Savings Considerations
Plummeting interest rates are not the only concern for British savers; there still remains the possibility – albeit highly unlikely – of financial institutions failing completely, and a number of measures have been introduced by the Government since the start of the financial crisis to protect savers from such eventualities.
Following the crisis at Northern Rock, in October, 2007, the threshold for bank deposits guaranteed by the Government in the event of failure was raised from the first £35,000 to the first £50,000 per customer, per institution. This effectively means that if you have £50,000, or less, deposited in U.K. bank, building society or credit union, it is fully protected. Similar comments apply to banks from outside Europe, which must, by law, create U.K. subsidiaries and become members of the FSCS ("Financial Services Compensation Scheme") in order to operate in the U.K.. Banks in the European Economic Area – that is, in European Union countries, Iceland, Lichtenstein and Norway – must offer compensation for at least the first €20,000 invested, through their own domestic schemes and may have an arrangement with the FSCS for compensation up to a total of £50,000. Arrangements vary from institution to institution, so if you are in any doubt as to whether you savings are fully protected, contact your bank and ask.
Savings accounts of all denominations have, undoubtedly, taken a drubbing in recent times, but in good times and bad there are always some forms of saving that provide better returns than others. If you have an ordinary savings account, you earn interest on your savings – albeit at a pretty paltry rate, nowadays – but you also pay tax on any interest you receive. This amounts to 20%, if you pay income tax at the basic rate, or 40%, if you pay income tax at the higher rate. However, if you have an ISA account, not only is the interest rate higher than that of an ordinary savings account, but any interest is completely tax free. There is, understandably, a limit – of £3,600 per fiscal year – that you can place in a cash ISA, but if you open an account before 5th April, 2009, you can place £3,600 in the account immediately, and a further £3,600 after the end of the fiscal year, on 6th April. Amazingly, as many as 66% of British savers are not using the whole of their ISA allowances, according to recent figures. 20% tax may not seem very much, but it is still 20% of your interest that you are giving up unnecessarily, and a cash ISA is something that all savers should seriously consider.
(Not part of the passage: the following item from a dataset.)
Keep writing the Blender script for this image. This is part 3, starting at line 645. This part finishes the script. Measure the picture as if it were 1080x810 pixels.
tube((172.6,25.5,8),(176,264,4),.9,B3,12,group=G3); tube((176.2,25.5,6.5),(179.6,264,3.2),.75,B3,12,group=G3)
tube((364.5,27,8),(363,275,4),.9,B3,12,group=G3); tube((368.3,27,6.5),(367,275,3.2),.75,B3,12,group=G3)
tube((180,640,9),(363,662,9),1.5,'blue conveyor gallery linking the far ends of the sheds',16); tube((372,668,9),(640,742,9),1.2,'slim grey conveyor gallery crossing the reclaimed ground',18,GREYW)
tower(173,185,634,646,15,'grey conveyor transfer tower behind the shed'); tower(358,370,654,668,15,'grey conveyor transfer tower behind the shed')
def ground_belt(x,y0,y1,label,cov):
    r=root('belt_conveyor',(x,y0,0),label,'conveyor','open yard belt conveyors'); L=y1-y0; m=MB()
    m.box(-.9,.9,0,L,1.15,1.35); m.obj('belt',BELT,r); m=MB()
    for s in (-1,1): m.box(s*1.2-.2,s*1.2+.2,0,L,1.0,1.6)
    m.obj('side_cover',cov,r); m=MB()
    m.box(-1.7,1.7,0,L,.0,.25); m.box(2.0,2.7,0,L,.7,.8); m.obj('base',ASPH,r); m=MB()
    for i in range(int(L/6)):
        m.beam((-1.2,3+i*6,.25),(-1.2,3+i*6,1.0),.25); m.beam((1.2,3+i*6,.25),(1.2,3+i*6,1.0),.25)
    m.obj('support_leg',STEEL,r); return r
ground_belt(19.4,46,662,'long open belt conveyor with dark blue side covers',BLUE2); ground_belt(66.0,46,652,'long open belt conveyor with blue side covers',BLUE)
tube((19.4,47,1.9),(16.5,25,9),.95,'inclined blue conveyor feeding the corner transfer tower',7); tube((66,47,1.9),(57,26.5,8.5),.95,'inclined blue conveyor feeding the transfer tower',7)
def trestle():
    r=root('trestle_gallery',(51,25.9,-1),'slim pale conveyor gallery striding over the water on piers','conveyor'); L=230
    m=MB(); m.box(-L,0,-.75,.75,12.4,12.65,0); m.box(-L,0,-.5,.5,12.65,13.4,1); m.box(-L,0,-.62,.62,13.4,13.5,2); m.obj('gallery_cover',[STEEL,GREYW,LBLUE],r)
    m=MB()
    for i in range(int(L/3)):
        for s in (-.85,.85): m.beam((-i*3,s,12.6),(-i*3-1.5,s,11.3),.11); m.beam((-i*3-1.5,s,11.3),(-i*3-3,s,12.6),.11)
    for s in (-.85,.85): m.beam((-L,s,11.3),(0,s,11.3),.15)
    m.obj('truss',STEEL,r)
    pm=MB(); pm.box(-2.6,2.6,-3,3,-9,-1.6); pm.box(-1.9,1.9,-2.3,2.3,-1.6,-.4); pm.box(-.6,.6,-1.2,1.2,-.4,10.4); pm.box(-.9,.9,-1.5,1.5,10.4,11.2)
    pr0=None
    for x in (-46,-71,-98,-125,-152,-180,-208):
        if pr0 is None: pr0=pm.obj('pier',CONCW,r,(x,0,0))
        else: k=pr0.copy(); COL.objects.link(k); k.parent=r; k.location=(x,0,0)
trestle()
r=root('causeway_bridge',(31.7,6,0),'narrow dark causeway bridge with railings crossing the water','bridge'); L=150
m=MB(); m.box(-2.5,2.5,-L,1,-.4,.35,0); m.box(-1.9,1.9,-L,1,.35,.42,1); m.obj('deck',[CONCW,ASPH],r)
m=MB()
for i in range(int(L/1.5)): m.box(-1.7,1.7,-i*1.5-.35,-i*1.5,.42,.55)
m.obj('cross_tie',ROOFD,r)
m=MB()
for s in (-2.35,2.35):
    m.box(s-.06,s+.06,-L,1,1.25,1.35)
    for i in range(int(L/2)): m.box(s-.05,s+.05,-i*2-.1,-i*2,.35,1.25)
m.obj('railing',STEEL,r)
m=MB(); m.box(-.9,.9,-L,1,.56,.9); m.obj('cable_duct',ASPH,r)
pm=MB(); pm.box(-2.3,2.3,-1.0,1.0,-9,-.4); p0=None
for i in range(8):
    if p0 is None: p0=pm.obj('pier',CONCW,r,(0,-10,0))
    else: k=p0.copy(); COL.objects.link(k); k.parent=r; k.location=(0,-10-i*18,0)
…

Another common mistake is to assume that mainstream High Street lenders – the "household names", if you like – always offer the best interest rates on savings accounts, because this is not necessarily true. Less well-known lenders, such as National Savings & Investments, or credit unions – of which there are more than 500 across the U.K. – often offer equally, or more, competitive rates than their High Street counterparts. Chasing the absolute best savings rate all the time can become tiresome, so, above all, make sure that you invest your money in a savings account with an interest rate above the market average and above the rate of inflation.